Lastly, sure Kansas looks good from a housing price standpoint, but their state government has run the state in to the ground. They may not even have public schools next year. We’ve moved a lot, and in general cheaper places to live are cheaper for a reason. If your jobs can transfer, and if you are flexible about weather, attractions and so on, maybe moving to the midwest or south would be good for you. But do a lot of reasearch before you go. I have friends who recently left what I would consider a better place to live to buy a farm in upstate Maine. I thought it was a horrible idea, but you know, they love it. You just have to find the right place for you. It sounds like California might not be what you are looking for. But don’t just choose based on housing prices, there are other things that matter as well.

Post # 64
Member
1580 posts
Bumble bee

MelissainNC:  I agree.  Based on the picture, it looks just like my brother’s mobile home, in a mobile home park, on the Central Coast.  Some in the park look like RVs and some were on foundations like my brothers, but it still felt different when you were walking around.  Not solid. 

Post # 65
Member
3114 posts
Sugar bee
  • Wedding: March 2016 - Surfer\'s Beach, Grand Cayman

Our home was built around 1890, even though it has been remodeled, the rooms are pretty tiny but we like it just the same. I’m not a fan of huge homes in general though. We live in a “rough” area as well, which we had to do to be able to afford anything. Like another PP said get a home security system and you’re generally fine, we’ve never had an issue. 

Post # 66
Member
301 posts
Helper bee

I’m from the UK so I think our houses are typically smaller than the US. We LOVED our tiny apartment but wanted to have children in the future so thought a house would be better.

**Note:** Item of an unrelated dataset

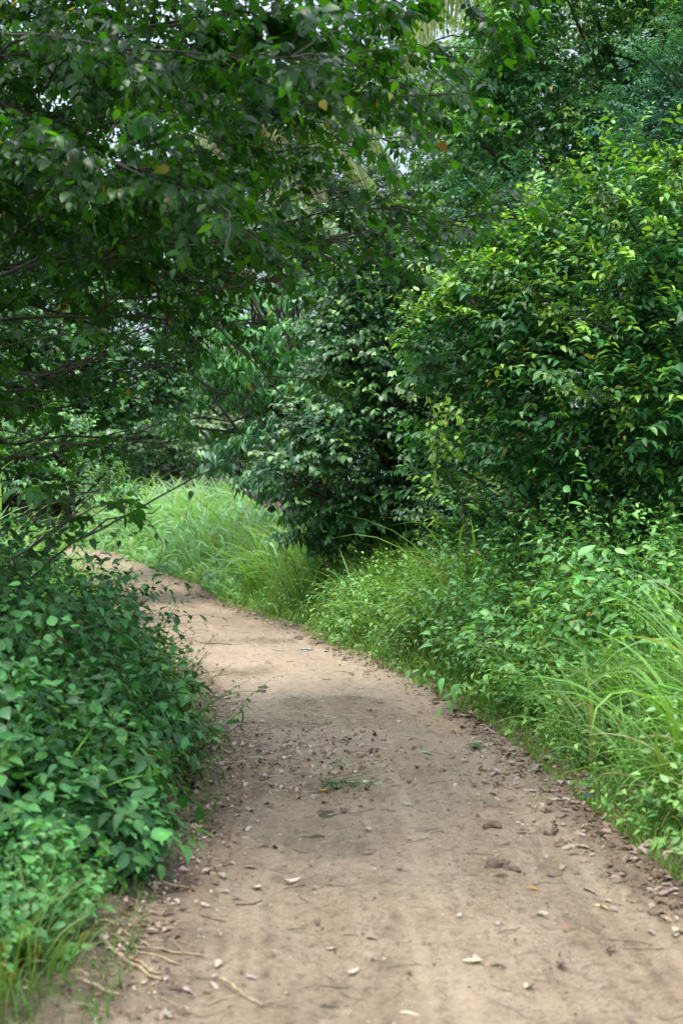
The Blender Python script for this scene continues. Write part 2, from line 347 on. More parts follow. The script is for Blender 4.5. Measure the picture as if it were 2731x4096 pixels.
def curve(a, b, k, R, wob=.06, sag=0.0, lift=0.0):
    """M wiggling curves from a to b with k points"""
    a = np.atleast_2d(a); b = np.atleast_2d(b); t = np.linspace(0, 1, k)[None, :, None]; L = np.linalg.norm(b - a, axis=1)[:, None, None]
    w_ = np.cumsum(R.normal(0, 1, (len(b), k, 3)), 1); w_ = w_ - w_[:, :1] * (1 - t) - w_[:, -1:] * t
    return a[:, None] * (1 - t) + b[:, None] * t + w_ * wob * L / math.sqrt(k) + Z * (4 * t * (1 - t)) * (lift - sag) * L

def crown(R, LV, TB, blobs, leaf, tpl_area, base, tip, cover=3.2, crad=.34, nsp=13, nl=9, slen=.26, root=None, tipamt=1.0, **kw):
    """fills blobs (px, py, D, rx px, ry px) with boughs of leafy twigs; returns bough centres"""
    allc = []
    for (px, py, D, rx, ry) in blobs:
        C = at(px, py, D); a = rx * D / F; c = ry * D / F; b = max(.55 * (a + c) * .8, .4)
        lp = leaf * F / D; nleaf = 1.9 * cover * math.pi * rx * ry / (tpl_area * lp * lp); nc = max(4, int(nleaf / (nsp * nl)))
        dirs = norm(R.normal(size=(nc * 3, 3))); f = (dirs[:, 1] < .25) | (R.random(len(dirs)) < .25); f &= (dirs[:, 2] > -.75)
        dirs = dirs[f][:nc]; nc = len(dirs)
        lump = .86 + .3 * vnoise(dirs[:, 0] * 2 + px, dirs[:, 2] * 2 + py, 1.1, 11)
        rad = np.where(R.random(nc) < .75, R.uniform(.8, 1.05, nc), R.uniform(.25, .8, nc)) * lump
        cen = C + dirs * np.array([a, b, c]) * rad[:, None]
        cen[:, 2] = np.maximum(cen[:, 2], hgt(cen[:, 0], cen[:, 1]) + .08)
        out = norm(dirs * np.array([1 / a, 1 / b, 1 / c]) * min(a, c) + Z * .25)
        allc.append(cen)
        cc = np.repeat(cen, nsp, 0); oo = np.repeat(out, nsp, 0)
        r3 = R.normal(size=cc.shape); tang = r3 - oo * (r3 * oo).sum(1, keepdims=True); tang = norm(tang)
        rr = np.sqrt(R.random(len(cc)))[:, None] * crad
        flat = np.array([1, 1, .3])
        P = cc + tang * rr * flat + oo * R.uniform(-.12, .12, (len(cc), 1)) - oo * .35 * rr
        Dd = oo * [.9, .9, .55] + tang * [.9, .9, .4] * (rr / crad) + Z * .22 + R.normal(0, .16, cc.shape)
        sprays(R, LV, TB, P, Dd, slen * R.uniform(.6, 1.4, len(P)), nl, leaf, base, tip, face=oo * .35, tipamt=tipamt * (.12 + 1.1 * np.repeat(sstep(-.35, .55, dirs[:, 2]) * (rad > .7), nsp)), **kw)
    return np.concatenate(allc)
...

As far as I was concerned, if I was leaving my gorgeous apartment I wanted the space to make up for it. We wanted to buy in a good area (close to shops, top grades schools & easy train links to London for work) which meant our budget didn’t stretch far. I also wasn’t prepared to give up my dreams of having huge bay windows and a real fireplace. So that meant to get everything I wanted (area, size, features) we had to buy something that needed renovation.

The square footage of our house is HUGE and it has lots of potential. One day it will be my dream house, but for now I’m having to compromise by living in its current state. For me, size, area and features were more important and I’d rather wait than compromise on these things since I plan to be in the house 10+ years.

 

  • This reply was modified 3 years, 5 months ago by  happytobemrsg.
Post # 71
Member
881 posts
Busy bee
  • Wedding: October 2006

bellanotte11:  

Oh, that makes a lot of sense. You don’t want to add daily pain to your life by climbing stairs. 

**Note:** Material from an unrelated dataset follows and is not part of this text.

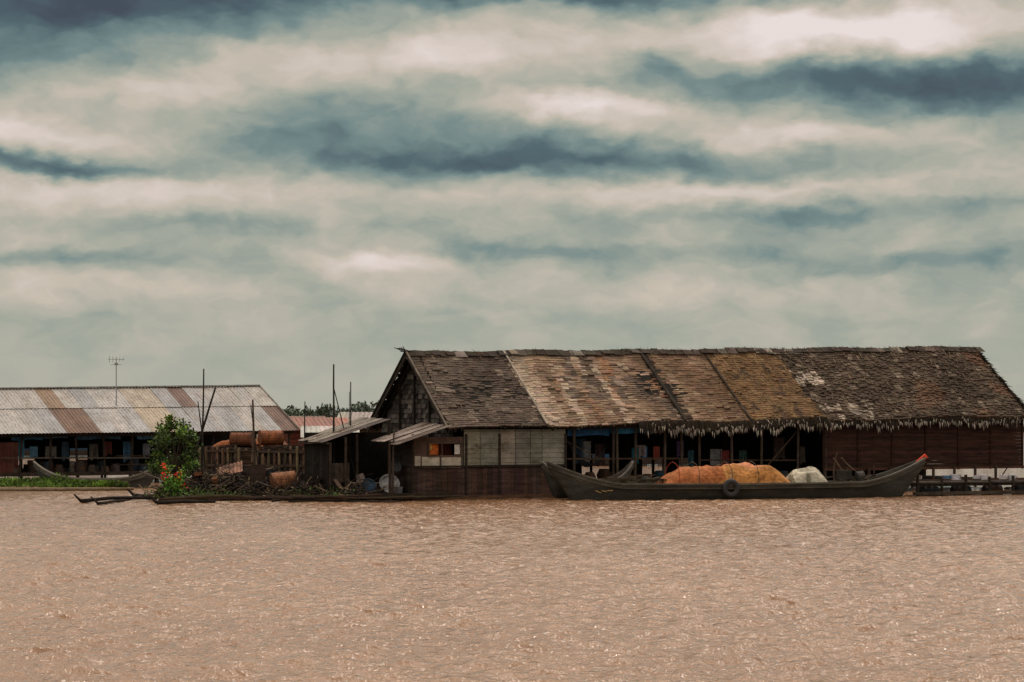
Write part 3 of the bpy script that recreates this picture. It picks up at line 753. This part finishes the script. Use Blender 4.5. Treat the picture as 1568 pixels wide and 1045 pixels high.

Condos here are apartments so my mistake for assuming they are the same where you live. 

Glad you came to a resolution. 

Post # 72
Member
346 posts
Helper bee

I can offer my perspective about living w/ small rooms. My Fiance close on a stacked condo soon (two level townhouse style condo) and we love everything about it except for the small master bedroom and smaller master bathroom. These weren’t huge issues for us as we spend most of our time in the living area and we aren’t ever lounging in the bedroom; our entire first floor is living space. We’ve lived in apts with huge living areas and tiny bedrooms or tiny bedrooms and huge living rooms (our current apartment’s bedroom is larger than our living area) it’s a pain! While we love the space in the bedroom we dont use it. Our guests generally arent in the bedroom, we never eat in the bedroom etc. We were willing to sacrifice the smaller bedrooms in exchange for a larger living area. Hope this helps.